Dangerous Desperation

The Congress party’s political desperation is now crossing every line of democratic decency. Rejected repeatedly by the nation despite all its propaganda, fear-mongering and freebies, its leaders have descended to provoking unrest among the youth — not to strengthen democracy, but to destabilize it. Karnataka Chief Minister Siddaramaiah’s recent call for Gen-Z to hit the streets against the Union Government is not dissent. It is incitement. It is a shocking admission that the Grand Old Party has lost faith in the very electoral process that once kept it in power for decades. Having misled voters with extravagant “guarantees” that are already dragging Karnataka into a financial crisis, Siddaramaiah wants the youth to take responsibility for the mess his own government has created. What for? Because the Centre denied unreasonable demands? Because the State administration has failed spectacularly? Or simply because Congress cannot digest the fact that voters have overwhelmingly chosen Narendra Modi for a third term? When a mature politician urges the next generation to embrace street protests, not for policy corrections but to avenge his party’s electoral humiliation, it signals something extremely dangerous: a party ready to burn the house down because it no longer owns the keys. The template is not new. Before the 2024 elections, Congress and its allies unleashed a series of orchestrated agitations — from the farm-law protests to the CAA misinformation campaign — hoping unrest would weaken the government and portray India as unstable like Sri Lanka or Nepal, or Bangladesh. Carefully timed, well-funded and amplified by friendly media, these movements were less about people’s grievances and more about political opportunism. They tried to turn India’s youth into cannon fodder for their declining vote bank politics. But Indians saw through the chaos strategy, and Modi returned to power yet again. That defeat has only intensified Congress’s anger. Instead of introspection, they have doubled down on disruptions.

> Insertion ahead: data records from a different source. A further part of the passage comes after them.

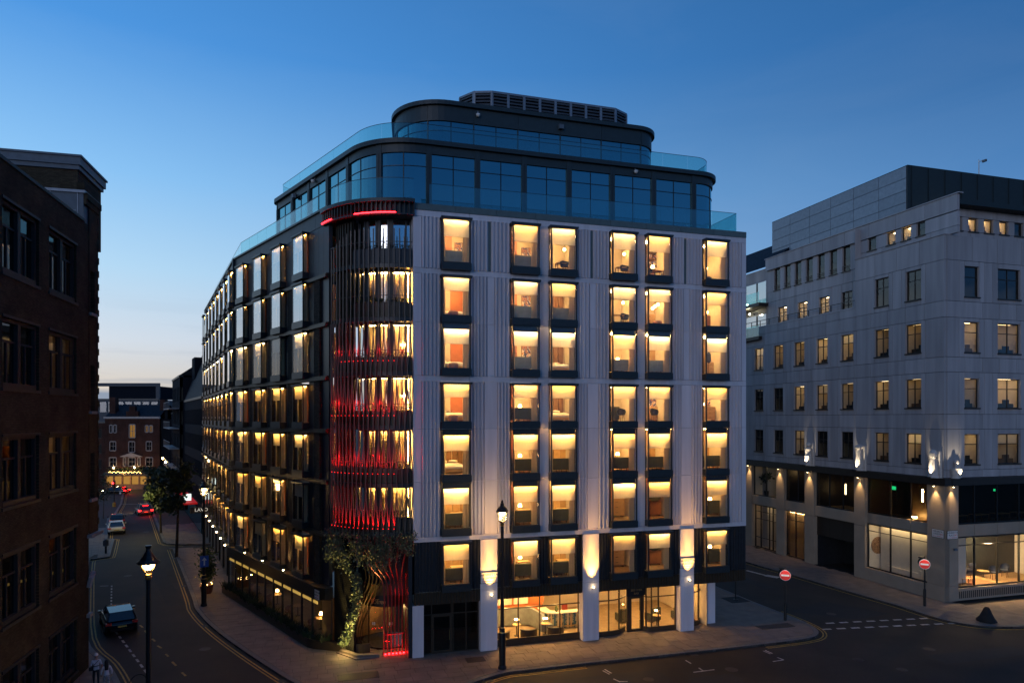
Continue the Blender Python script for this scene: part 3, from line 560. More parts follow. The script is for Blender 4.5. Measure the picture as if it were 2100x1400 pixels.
# --- front facade (white): six columns of windows
UC=[1.64,5.95,8.42,12.55,15.05,19.3]
ROWS=[(22.99,3.10,'cap',1.02),(19.86,2.80,'cap',.80),(16.72,3.12,'flush',.86),(13.57,2.77,'cap',.78),(10.41,3.13,'flush',.90),(7.22,3.17,'flush',.92),(3.92,2.94,'cap',.95)]
FURN=[['SA','SA','PD','PD','BK','LC'],['BP','SA','SW','CT','GL','WL'],['BP','SA','BD','SP','SL','CO'],['BP','SP','BD','CH','TV','LT'],['BD','SP','SL','SP','SL','SL'],['S','SP','S','CB','DM','AC'],['S','SP','S','CB','DM','AC']]
FEAT={'SA':'pink','SW':'wood','BP':'orange_r','BD':'wood','SP':'orange','SL':'woodl','S':'woodl','GL':'orange','CB':'orange_full','DM':'orange_full','AC':'wood','BK':'wood','CO':'woodl','WL':None}
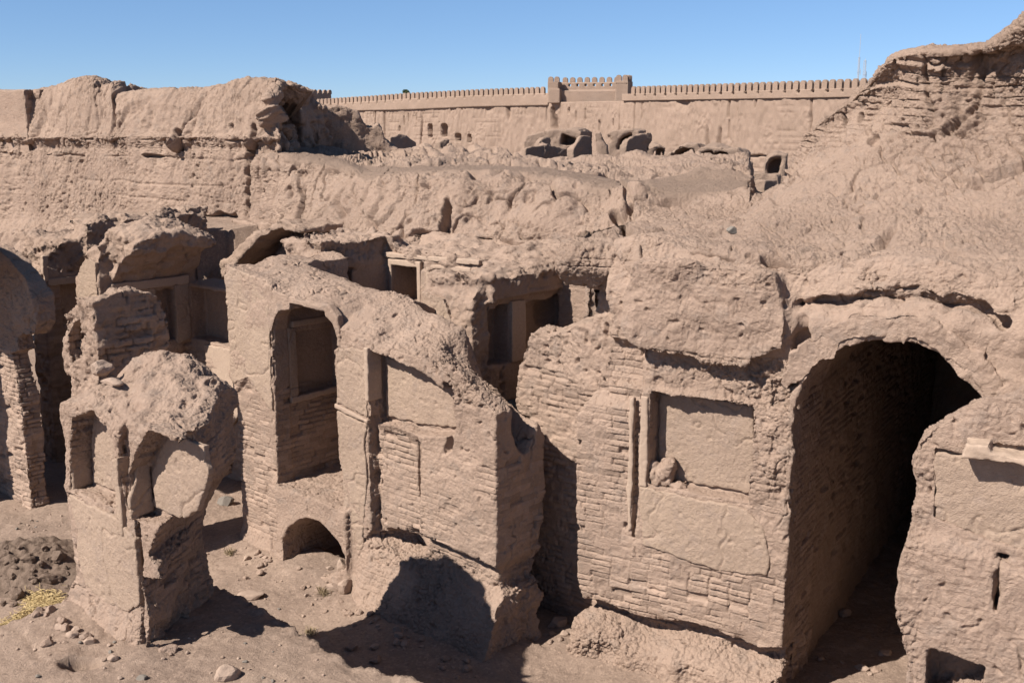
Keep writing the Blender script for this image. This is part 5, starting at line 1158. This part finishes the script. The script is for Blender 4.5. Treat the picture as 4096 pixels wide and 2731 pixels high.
# tree top beyond the rampart
LEAF = material('dark_leaf', (.045, .075, .03), (.07, .10, .045), bump=0); BARK = plain('bark', (.16, .11, .07), .9)
tp = at_y(12, 1474, 248, 118); tr = thing('poplar_tree', (tp[0], 118, 3.), 'dark green treetop showing above the left battlements', 'tree')
V, F = [], []; zt = tp[2]; n = 8
for z, r in ((3., .22), (5.5, .16), (zt - 1., .07), (zt - .2, .02)):
    V += [(tp[0] + r * math.cos(2 * PI * i / n), 118 + r * math.sin(2 * PI * i / n), z) for i in range(n)]
for j in range(3): F += [(j * n + i, j * n + (i + 1) % n, (j + 1) * n + (i + 1) % n, (j + 1) * n + i) for i in range(n)]
link_mesh('trunk', V, F, BARK, tr)
V, F = [], []; rs = np.random.RandomState(3)
for i in range(1400):
    z = zt - abs(rs.normal(0, 1)) * 1.2; rad = (.22 + .28 * min(1, (zt - z) / 1.2)) * (1 + .35 * math.sin(z * 5)); a = rs.uniform(0, 2 * PI); r = rad * math.sqrt(rs.uniform(0, 1))
    c = Vector((tp[0] + r * math.cos(a) + .12 * math.sin(3 * z), 118 + r * math.sin(a), z)); d = Vector(rs.normal(size=3)).normalized(); u = d.orthogonal().normalized(); w_ = d.cross(u); s = rs.uniform(.05, .09); b = len(V)
    V += [tuple(c - u * s), tuple(c + w_ * s * .6), tuple(c + u * s), tuple(c - w_ * s * .6)]; F.append((b, b + 1, b + 2, b + 3))
link_mesh('crown', V, F, LEAF, tr, smooth=False)
# floodlights behind the battlements
for (x, y, lab) in ((770, 362, 'tiny floodlight behind the left battlements, left of three'), (817, 350, 'tiny pale floodlight behind the left battlements, middle of three'), (843, 362, 'tiny floodlight behind the left battlements, right of three')):
    p = at_y(12, x, y, 92); t = thing('floodlight', (p[0], 92, 6.5), lab, 'lamp')
    V = [(p[0] + sx * .10, 92 + sy * .08, p[2] + sz * .10 + sy * .02) for sx in (-1, 1) for sy in (-1, 1) for sz in (-1, 1)]
    link_mesh('lamp_housing', V, [(0, 1, 3, 2), (4, 6, 7, 5), (0, 4, 5, 1), (2, 3, 7, 6), (0, 2, 6, 4), (1, 5, 7, 3)], MET, t, smooth=False)
    V = [(p[0] + .03 * math.cos(a), 92 + .03 * math.sin(a), z) for z in (6.5, p[2] - .1) for a in (0, PI / 2, PI, 3 * PI / 2)]
    link_mesh('pole', V, [(i, (i + 1) % 4, 4 + (i + 1) % 4, 4 + i) for i in range(4)], MET, t, smooth=False)
# distant hills
hx = np.linspace(-9000, 2500, 240); hz = 150 + 70 * vn(np.stack([hx, 0 * hx, 0 * hx], 1), 1400, 191) + 30 * vn(np.stack([hx, 0 * hx, 0 * hx], 1), 350, 192); hz = hz * sstep(-2600, -4200, hx) - 20
V = [(x, 12000, -60) for x in hx] + [(x, 12600, z) for x, z in zip(hx, hz)] + [(x, 13500, -60) for x in hx]; n = len(hx)
tag(link_mesh('hills', V, [(j * n + i, j * n + i + 1, (j + 1) * n + i + 1, (j + 1) * n + i) for j in (0, 1) for i in range(n - 1)], plain('distant_rock', (.30, .31, .36), 1.)), kind='structure')
# ================================================================== camera, light, sky
cam = bpy.data.cameras.new('camera'); co = bpy.data.objects.new('camera', cam); COL.objects.link(co)
co.location = (0, 0, EYE); co.rotation_euler = (PI / 2 - PITCH, 0, 0)
cam.sensor_width = 36; cam.lens = FOC / 4096 * 36; cam.clip_start = .1; cam.clip_end = 60000
scene.camera = co
sd = bpy.data.lights.new('sun', 'SUN'); so = bpy.data.objects.new('sun', sd); COL.objects.link(so)
sd.energy = 5.0; sd.angle = math.radians(.53); sd.color = (1, .93, .84)
dv = Vector((math.cos(SUN_AZ) * math.cos(SUN_EL), math.sin(SUN_AZ) * math.cos(SUN_EL), -math.sin(SUN_EL)))
so.rotation_euler = dv.to_track_quat('-Z', 'Y').to_euler(); so.location = (-20, -12, 30)
w = bpy.data.worlds.new('World'); scene.world = w; w.use_nodes = True
nt = w.node_tree; bg = nt.nodes['Background']; sky = nt.nodes.new('ShaderNodeTexSky')
sky.sky_type = 'NISHITA'; sky.sun_disc = False; sky.sun_elevation = SUN_EL
sky.sun_rotation = math.atan2(-math.cos(SUN_AZ), -math.sin(SUN_AZ)); sky.altitude = 4000; sky.air_density = .6; sky.dust_density = 3; sky.ozone_density = 4
tc = nt.nodes.new('ShaderNodeTexCoord'); sx = nt.nodes.new('ShaderNodeSeparateXYZ'); nt.links.new(tc.outputs['Generated'], sx.inputs[0])
mr = nt.nodes.new('ShaderNodeMapRange'); mr.inputs['From Min'].default_value = .0; mr.inputs['From Max'].default_value = .12; nt.links.new(sx.outputs['Z'], mr.inputs['Value'])
tint = nt.nodes.new('ShaderNodeMix'); tint.data_type = 'RGBA'; tint.inputs[6].default_value = (1.14, 1.06, .97, 1); tint.inputs[7].default_value = (1.62, 1.63, 1.46, 1); nt.links.new(mr.outputs[0], tint.inputs[0])
mu = nt.nodes.new('ShaderNodeMix'); mu.data_type = 'RGBA'; mu.blend_type = 'MULTIPLY'; mu.inputs[0].default_value = 1; nt.links.new(sky.outputs[0], mu.inputs[6]); nt.links.new(tint.outputs[2], mu.inputs[7])
nt.links.new(mu.outputs[2], bg.inputs[0]); bg.inputs[1].default_value = .062
vs = scene.view_settings; vs.view_transform = 'Standard'; vs.look = 'None'; vs.gamma = 1; vs.exposure = .84; vs.use_curve_mapping = False
scene.cycles.diffuse_bounces = 3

While Congress screams that the Constitution is under threat, the party conveniently forgets its own record: no party has amended or twisted the Constitution more than Congress for pure political survival. They institutionalized caste and religious divisions, legitimized vote banks over national interest and normalized appeasement to the point where national identity became negotiable. They now claim to “save democracy,” but their own past is a textbook of subverting it — from censorship to central overreach to demolishing institutions when they refused to bend. Even today, Congress’s ecosystem is deeply entangled with global interests that dislike India’s rise. International lobbies that feel threatened by India’s economic and geopolitical ascent have found eager allies among Congress leaders who cannot accept that the world’s largest democracy has chosen progress over dynasty. Their narrative is: if we cannot rule India, let India fail. That is precisely why national stability irritates them and why they are constantly rooting for chaos. Siddaramaiah’s remarks are part of this agenda — provoke young Indians, create confrontation, and attempt instability in the hope of regaining relevance. But India has changed. The youth do not want manufactured revolutions imported from foreign playbooks. They crave skills, success and global opportunity — not anarchy packaged as activism. They are aware that unrest destroys the very future they seek to build. The Congress wants them shouting slogans on the streets; they want to be innovating in labs, building startups, competing in sports, and leading India into the next century of growth. And that is what frustrates the Congress the most — a generation that is refusing to inherit their cynicism. When a political party places its survival above national harmony, it becomes a threat to the nation itself. Siddaramaiah and his mentors in Delhi must be reminded that India will not collapse just to comfort their delusions of entitlement. The Indian electorate has spoken clearly, repeatedly: democracy means accepting defeat with dignity too. If Congress truly claims to be a defender of the republic, it must stop attempting to suffocate it. Responsible opposition is essential to democracy. But weaponizing the youth to ignite unrest is nothing short of dangerous desperation — and India will reject that just as firmly as it has rejected Congress’s politics of disruption.